:: DESCRIPTION OF THE TASK ::
Repeat, exactly and only, the lines from the beginning of the data through the line with "scene = bpy.context.scene". Pictures are left out.

□ □ □

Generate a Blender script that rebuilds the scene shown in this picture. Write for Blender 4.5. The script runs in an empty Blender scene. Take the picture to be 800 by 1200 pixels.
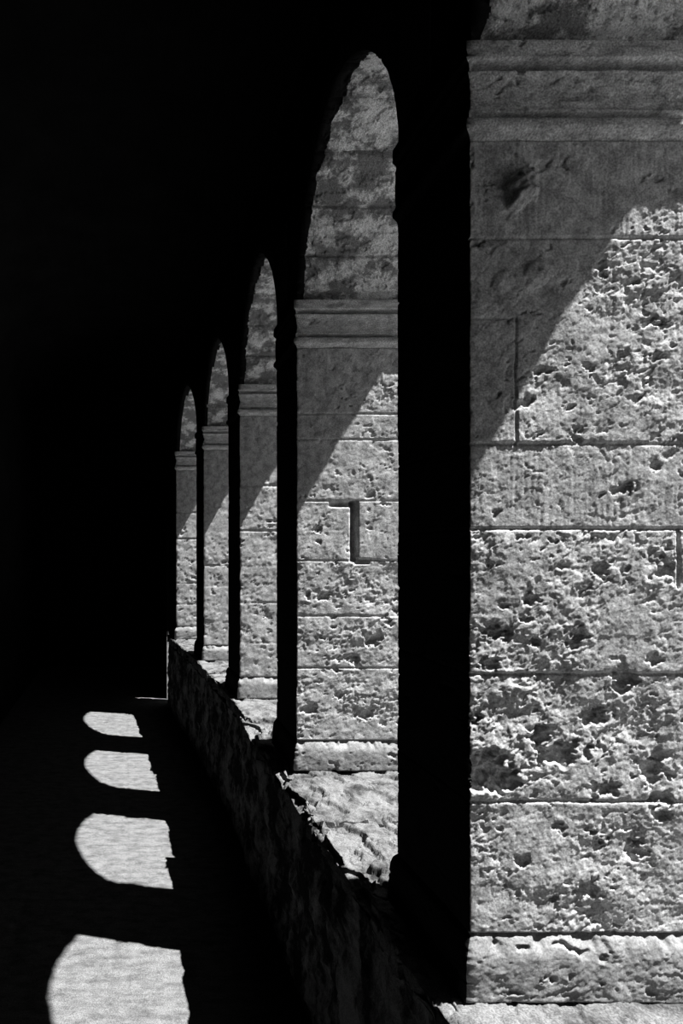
import bpy, math
import numpy as np
from mathutils import Vector

S = 0.00175            # metres per working unit
F = 718.0              # bay depth unit
XI, T = 402.0, 358.0   # inner face of the piers, wall thickness
XO = XI + T
ZC = 985.0             # eye height
ZL = ZC - 519.0        # ledge height
C = bpy.context.scene.collection
scene = bpy.context.scene

# ---------------------------------------------------------------- noise
_r = np.random.RandomState(7)
PERM = np.concatenate([_r.permutation(256)] * 3)
GR = _r.normal(size=(256, 3)); GR /= np.linalg.norm(GR, axis=1)[:, None]
RV = _r.uniform(0, 1, (256, 4))
def pn(p):
    p = np.asarray(p, float)
    i = np.floor(p).astype(int); f = p - i; i &= 255
    u = f * f * f * (f * (f * 6 - 15) + 10)
    out = 0
    for a in (0, 1):
        for b in (0, 1):
            for c in (0, 1):
                h = PERM[PERM[PERM[(i[:, 0] + a) & 255] + ((i[:, 1] + b) & 255)] + ((i[:, 2] + c) & 255)]
                g = GR[h]
                d = (f[:, 0] - a) * g[:, 0] + (f[:, 1] - b) * g[:, 1] + (f[:, 2] - c) * g[:, 2]
                w = (u[:, 0] if a else 1 - u[:, 0]) * (u[:, 1] if b else 1 - u[:, 1]) * (u[:, 2] if c else 1 - u[:, 2])
                out = out + w * d
    return out * 1.6
def fbm(p, o=4, g=.5, off=0.):
    s = 0; a = 1.; p = np.asarray(p) + off
    for k in range(o):
        s = s + a * pn(p); p = p * 2.03 + 11.3; a *= g
    return s
def facet(p, off=0.):
    """chipped stone: every cell of a jittered lattice is a small tilted plane"""
    p = np.asarray(p, float) + off
    i = np.floor(p).astype(int); best = np.full(len(p), 1e9); out = np.zeros(len(p))
    for a in (-1, 0, 1):
        for b in (-1, 0, 1):
            for c in (-1, 0, 1):
                h = PERM[PERM[PERM[(i[:, 0] + a) & 255] + ((i[:, 1] + b) & 255)] + ((i[:, 2] + c) & 255)]
                d = p - (i + np.array([a, b, c]) + RV[h, :3])
                r = (d * d).sum(1); m = r < best
                v = .45 * (RV[h, 3] - .5) + .75 * (d * GR[(h + 91) & 255]).sum(1)
                best = np.where(m, r, best); out = np.where(m, v, out)
    return out
def sstep(a, b, x):
    t = np.clip((x - a) / (b - a), 0, 1); return t * t * (3 - 2 * t)

KY = np.array([-2, 3.1, 4.06, 4.33, 5.08, 5.4, 6.1, 7.5, 9]) * F
KX = np.array([0, 0, -36, -48, -108, -120, -150, -180, -200.])
def bend(y): return np.interp(y, KY, KX)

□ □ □

:: ANSWER FOR THIS EXERCISE ::
Generate a Blender script that rebuilds the scene shown in this picture. Write for Blender 4.5. The script runs in an empty Blender scene. Take the picture to be 800 by 1200 pixels.
import bpy, math
import numpy as np
from mathutils import Vector

S = 0.00175            # metres per working unit
F = 718.0              # bay depth unit
XI, T = 402.0, 358.0   # inner face of the piers, wall thickness
XO = XI + T
ZC = 985.0             # eye height
ZL = ZC - 519.0        # ledge height
C = bpy.context.scene.collection
scene = bpy.context.scene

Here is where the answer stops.